Honor the seen and the unseen.
Remember your place in the web of life.
Modern life has fractured that memory. Ecological decline, moral injury, loneliness, and disconnection from place reflect a deeper relational crisis.
In The Old Way explores, preserves, and shares traditional teachings, ancestral skills, and land-based practices that help restore that relationship. This work unfolds through story, conversation, and disciplined engagement with land.
Wisdom is not invented. It is inherited and carried forward with care.
This work is responsibility, not nostalgia.
In The Old Way is about returning to center.
Media
In The Old Way Media, serves as the storytelling heart of the Institute. Conversations are recorded and carried forward with care. The tools are modern. The source remains ancestral.
The Earth People Podcast anchors the platform. It features Indigenous elders, land-based teachers, historians, and practitioners who speak from lived relationship with land, ceremony, language, and daily practice. The focus remains on experience rather than theory.
The platform builds an archive rather than performance. Each episode preserves voice and context with integrity. The response to disconnection is not commentary. It is reconnection. Listening replaces noise. Relationship replaces consumption. Practice replaces abstraction.
Values
Preserve memory through story. Practice restraint and care.
Listen before speaking. Share knowledge only with permission and context.
Recognize land as teacher and relation. Replace extraction with relationship.

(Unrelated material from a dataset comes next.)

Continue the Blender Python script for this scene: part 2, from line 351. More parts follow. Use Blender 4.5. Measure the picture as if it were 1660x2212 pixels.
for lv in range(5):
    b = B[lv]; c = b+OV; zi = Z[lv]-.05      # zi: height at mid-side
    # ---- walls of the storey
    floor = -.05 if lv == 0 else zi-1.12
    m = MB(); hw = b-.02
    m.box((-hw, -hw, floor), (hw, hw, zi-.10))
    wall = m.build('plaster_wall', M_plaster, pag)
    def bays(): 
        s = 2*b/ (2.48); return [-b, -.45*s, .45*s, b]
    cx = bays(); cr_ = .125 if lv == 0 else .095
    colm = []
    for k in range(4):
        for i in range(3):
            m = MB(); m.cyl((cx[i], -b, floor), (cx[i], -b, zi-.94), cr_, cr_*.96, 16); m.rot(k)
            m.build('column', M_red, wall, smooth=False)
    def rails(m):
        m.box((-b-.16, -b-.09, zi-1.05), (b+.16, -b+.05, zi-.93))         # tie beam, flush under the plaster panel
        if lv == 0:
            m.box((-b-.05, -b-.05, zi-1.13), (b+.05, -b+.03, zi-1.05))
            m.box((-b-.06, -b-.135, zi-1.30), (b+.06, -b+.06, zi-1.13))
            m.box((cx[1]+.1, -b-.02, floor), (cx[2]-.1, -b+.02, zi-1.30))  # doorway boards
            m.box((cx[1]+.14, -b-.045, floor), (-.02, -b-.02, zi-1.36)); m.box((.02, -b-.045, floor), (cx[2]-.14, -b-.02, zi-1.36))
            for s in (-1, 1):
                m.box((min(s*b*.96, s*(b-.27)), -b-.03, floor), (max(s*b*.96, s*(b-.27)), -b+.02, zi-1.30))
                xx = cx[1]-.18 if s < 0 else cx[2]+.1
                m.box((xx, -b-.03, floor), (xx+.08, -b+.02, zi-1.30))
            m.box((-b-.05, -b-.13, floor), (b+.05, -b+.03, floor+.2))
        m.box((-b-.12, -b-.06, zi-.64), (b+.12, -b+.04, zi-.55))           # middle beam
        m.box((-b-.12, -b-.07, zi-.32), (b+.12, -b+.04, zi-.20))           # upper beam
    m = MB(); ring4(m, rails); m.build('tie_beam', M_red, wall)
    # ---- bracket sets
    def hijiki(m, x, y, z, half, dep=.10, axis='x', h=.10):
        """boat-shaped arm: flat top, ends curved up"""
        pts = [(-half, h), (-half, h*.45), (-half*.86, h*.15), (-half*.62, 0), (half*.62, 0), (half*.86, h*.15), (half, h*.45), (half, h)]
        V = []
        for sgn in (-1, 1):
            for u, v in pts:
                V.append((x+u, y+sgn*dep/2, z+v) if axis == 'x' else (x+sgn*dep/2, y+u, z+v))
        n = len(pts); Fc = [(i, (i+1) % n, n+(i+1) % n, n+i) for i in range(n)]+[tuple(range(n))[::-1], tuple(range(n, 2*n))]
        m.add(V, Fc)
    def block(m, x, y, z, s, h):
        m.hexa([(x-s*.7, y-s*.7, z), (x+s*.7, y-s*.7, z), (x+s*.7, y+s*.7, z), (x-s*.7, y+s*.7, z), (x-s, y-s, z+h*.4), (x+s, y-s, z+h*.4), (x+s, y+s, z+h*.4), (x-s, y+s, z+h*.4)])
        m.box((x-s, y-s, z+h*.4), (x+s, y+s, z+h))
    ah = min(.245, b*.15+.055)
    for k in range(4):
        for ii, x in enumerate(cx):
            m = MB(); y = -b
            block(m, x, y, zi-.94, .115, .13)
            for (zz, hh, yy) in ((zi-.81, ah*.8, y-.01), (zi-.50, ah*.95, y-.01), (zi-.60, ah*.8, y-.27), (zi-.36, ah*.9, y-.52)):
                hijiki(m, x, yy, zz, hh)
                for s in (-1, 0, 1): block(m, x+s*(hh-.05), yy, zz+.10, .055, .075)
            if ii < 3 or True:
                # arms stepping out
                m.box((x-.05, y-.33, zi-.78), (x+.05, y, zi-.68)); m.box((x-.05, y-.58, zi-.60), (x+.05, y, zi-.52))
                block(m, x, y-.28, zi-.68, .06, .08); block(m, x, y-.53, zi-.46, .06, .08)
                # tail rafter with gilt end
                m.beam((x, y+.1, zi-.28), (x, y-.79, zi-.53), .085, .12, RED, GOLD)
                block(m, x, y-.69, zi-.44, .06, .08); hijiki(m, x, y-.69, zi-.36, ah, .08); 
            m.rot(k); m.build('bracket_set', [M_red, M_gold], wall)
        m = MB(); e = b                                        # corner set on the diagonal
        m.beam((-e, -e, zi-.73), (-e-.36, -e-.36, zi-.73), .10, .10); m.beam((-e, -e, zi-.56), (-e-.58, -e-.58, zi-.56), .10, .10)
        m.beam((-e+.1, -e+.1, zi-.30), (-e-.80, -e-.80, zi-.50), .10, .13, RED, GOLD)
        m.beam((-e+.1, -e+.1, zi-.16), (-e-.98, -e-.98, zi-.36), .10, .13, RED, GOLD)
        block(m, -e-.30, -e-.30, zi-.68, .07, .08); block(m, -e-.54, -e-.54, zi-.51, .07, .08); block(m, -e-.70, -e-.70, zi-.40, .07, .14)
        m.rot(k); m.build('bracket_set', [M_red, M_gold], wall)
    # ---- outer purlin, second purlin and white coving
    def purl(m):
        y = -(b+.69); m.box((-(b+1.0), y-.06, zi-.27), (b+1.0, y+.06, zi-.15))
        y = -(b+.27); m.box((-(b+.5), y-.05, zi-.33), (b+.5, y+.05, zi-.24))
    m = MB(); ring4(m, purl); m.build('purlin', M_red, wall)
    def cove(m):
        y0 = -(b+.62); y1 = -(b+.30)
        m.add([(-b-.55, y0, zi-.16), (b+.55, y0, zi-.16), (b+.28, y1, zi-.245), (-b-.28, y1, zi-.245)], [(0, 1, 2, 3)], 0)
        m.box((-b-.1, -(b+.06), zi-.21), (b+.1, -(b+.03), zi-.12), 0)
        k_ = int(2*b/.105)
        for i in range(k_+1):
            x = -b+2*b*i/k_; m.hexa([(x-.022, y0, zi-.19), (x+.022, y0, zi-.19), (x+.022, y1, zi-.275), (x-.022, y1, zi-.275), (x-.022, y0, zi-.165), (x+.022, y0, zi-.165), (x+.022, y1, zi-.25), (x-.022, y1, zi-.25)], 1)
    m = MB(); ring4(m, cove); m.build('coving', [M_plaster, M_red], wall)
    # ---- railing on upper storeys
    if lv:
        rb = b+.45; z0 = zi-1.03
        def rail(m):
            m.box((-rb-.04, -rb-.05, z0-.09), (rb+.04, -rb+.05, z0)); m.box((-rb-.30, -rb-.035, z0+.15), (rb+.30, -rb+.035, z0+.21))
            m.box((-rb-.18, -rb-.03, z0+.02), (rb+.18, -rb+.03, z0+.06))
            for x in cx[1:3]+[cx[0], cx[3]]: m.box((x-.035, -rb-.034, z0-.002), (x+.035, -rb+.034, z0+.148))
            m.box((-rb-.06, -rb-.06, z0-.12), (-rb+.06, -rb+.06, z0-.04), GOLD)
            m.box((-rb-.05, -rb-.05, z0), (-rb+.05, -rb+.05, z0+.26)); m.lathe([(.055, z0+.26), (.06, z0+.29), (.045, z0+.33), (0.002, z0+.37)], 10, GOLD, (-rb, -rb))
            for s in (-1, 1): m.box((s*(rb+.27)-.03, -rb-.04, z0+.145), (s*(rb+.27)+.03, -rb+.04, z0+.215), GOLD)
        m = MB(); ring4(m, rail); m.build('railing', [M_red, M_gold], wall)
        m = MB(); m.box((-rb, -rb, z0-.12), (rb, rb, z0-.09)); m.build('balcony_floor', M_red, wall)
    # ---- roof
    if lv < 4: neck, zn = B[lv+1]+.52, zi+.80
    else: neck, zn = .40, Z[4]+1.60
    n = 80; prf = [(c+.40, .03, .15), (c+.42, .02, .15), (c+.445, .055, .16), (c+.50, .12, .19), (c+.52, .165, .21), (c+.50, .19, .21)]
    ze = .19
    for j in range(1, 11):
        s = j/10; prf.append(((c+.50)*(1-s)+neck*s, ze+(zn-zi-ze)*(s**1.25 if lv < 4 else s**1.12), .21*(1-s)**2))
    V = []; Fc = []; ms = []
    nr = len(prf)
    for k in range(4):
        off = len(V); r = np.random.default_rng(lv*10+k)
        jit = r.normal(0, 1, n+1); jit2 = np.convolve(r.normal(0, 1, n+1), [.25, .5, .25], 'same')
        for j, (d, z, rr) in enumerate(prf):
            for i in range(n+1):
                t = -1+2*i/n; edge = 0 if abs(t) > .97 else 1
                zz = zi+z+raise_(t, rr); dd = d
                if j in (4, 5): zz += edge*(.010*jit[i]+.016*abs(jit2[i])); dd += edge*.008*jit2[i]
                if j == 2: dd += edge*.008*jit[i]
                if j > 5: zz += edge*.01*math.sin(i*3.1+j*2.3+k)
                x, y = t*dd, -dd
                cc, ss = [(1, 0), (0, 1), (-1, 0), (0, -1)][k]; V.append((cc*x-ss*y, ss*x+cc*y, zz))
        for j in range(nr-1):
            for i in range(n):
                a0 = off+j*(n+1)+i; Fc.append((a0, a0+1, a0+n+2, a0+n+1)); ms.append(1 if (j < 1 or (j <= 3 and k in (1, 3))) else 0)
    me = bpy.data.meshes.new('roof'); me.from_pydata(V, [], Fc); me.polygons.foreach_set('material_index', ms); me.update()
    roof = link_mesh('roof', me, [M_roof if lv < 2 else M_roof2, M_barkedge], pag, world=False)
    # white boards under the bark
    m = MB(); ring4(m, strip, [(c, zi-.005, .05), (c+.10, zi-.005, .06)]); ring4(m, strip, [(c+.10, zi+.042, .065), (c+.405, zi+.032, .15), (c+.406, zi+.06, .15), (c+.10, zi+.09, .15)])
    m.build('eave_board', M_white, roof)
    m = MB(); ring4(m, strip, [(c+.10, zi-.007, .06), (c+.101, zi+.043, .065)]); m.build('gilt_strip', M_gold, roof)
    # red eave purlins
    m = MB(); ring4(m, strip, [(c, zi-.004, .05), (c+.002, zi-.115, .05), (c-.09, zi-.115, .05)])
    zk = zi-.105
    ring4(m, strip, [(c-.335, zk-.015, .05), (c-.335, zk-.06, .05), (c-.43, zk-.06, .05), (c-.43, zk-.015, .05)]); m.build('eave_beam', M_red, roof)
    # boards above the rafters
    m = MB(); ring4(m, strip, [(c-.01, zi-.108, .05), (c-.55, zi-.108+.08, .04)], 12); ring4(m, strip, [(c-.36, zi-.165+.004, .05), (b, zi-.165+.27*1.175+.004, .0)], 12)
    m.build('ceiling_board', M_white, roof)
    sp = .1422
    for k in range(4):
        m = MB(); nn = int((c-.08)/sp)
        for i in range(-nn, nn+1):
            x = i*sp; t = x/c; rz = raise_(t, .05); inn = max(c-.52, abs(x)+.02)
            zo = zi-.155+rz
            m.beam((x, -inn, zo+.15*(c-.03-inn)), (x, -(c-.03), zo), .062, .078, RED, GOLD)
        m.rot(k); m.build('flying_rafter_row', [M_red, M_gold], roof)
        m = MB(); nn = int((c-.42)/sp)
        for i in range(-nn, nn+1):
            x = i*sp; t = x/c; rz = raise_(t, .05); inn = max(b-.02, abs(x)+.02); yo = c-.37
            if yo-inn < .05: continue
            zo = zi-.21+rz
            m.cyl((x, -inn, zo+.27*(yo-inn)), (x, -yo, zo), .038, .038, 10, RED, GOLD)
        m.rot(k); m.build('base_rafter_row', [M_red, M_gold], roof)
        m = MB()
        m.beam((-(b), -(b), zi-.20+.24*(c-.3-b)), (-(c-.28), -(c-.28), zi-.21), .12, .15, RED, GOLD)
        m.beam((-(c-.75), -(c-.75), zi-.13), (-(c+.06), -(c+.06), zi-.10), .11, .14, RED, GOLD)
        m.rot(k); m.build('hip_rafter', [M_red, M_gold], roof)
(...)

Protect cultural integrity. Do not distort. Do not appropriate. Do not speak on behalf of others.
Act with seventh-generation responsibility. Good ancestors protect land, knowledge, and practice so life continues with depth and meaning.
Responsibility
In The Old Way does not affiliate with any tribal government or nation. When sharing Traditional Knowledge (TK), plant knowledge, ancestral skills, or song and ceremony, the Institute operates through permission, attribution, and context. It does not speak on behalf of any community. Not all knowledge belongs in public view. Sacred or ceremonial teachings remain protected unless explicitly offered. Stewardship guides decisions. Humility sets boundaries. Old ways continue through care, discipline, and lived relationship.